When They’re Bad, They’re Bad

Rosa Martinez

Photo from Guantanamo City by Caridad

HAVANA TIMES, Oct. 16 — The day promised to be calm and peaceful.  The sun was radiant in a way that hadn’t been seen since the rain began here in eastern Cuba.

Tania got up full of energy.  She dressed quickly so that she could stop by the library before heading on to class.  But her brother stopped her before leaving the house and ripped the cover of her social studies book for the class “The World in which We Live, her favorite subject.

“Was he just pulling her chain?” I wondered.

Tania screamed at him, scaring two-year-old Tonito, who began to cry.

We were all heading for the door when my husband asked my mother for a pair of tweezers that he needed, but no one knew where they were.

“These kids can’t keep anything.   Now I don’t know where to put anything,” he huffed.

“Well, well…the morning is starting to get complicated,” I thought to myself.

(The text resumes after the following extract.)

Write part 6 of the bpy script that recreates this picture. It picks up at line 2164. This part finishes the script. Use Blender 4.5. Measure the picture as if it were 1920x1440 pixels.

I finally left the house with my characteristic smile and headed for the bus stop (fortunately we have someone who takes the children to the school and to the daycare center).  At the stop I was waiting to catch a bus, a car…even an airplane.  I’m always ready to take anything to get to work whenever such unpleasant incidents occur.

When a horse drawn cart finally pulled up, a young want-to-be passenger offended the driver; I don’t know why.  But as soon as he insulted him, this same guy climbed up with the intention of taking things to the next level.  The driver, about 50, barely paid any attention to him until he saw the intruder approaching him.  So, the transportation employee then pulled out an enormous knife.  The pedestrian thought twice and backed down.  Fortunately everything ended with that.

The curious onlookers who had gathered around finally left, and the only people left were those of us interested in getting a ride.

A few minutes later I got on a comfortable but jam-packed bus.  Shortly later, a woman asked the driver to stop.

“But I just stopped three blocks back,” said the driver, visibly irritated.  “Why didn’t you get off back there?”

“I didn’t get off there because I’m getting off here, not three blocks back.  What’s your problem?” the woman snapped back – loudly.  “I paid my peso, so I can get off wherever I please,” she continued.

The driver then mumbled, calling her a witch, an old madwoman, and I don’t know how many other expletives before he eventually came to a stop.

The woman finally got off, but not without first yelling: “You big black fool!

At long last I made it to my job and had barely entered my department when my boss asked me in an aggressive tone, “Why are you getting in so late?”

Before I could speak, she caught herself: “Forget it.  I’m sorry.  It’s just that this day has started out terribly for me.  My mother woke up arguing for no reason; my husband didn’t wait for me… But what am I telling you all this for?”

I went over to my desk and said to myself, “Oh baby, let me tell you!”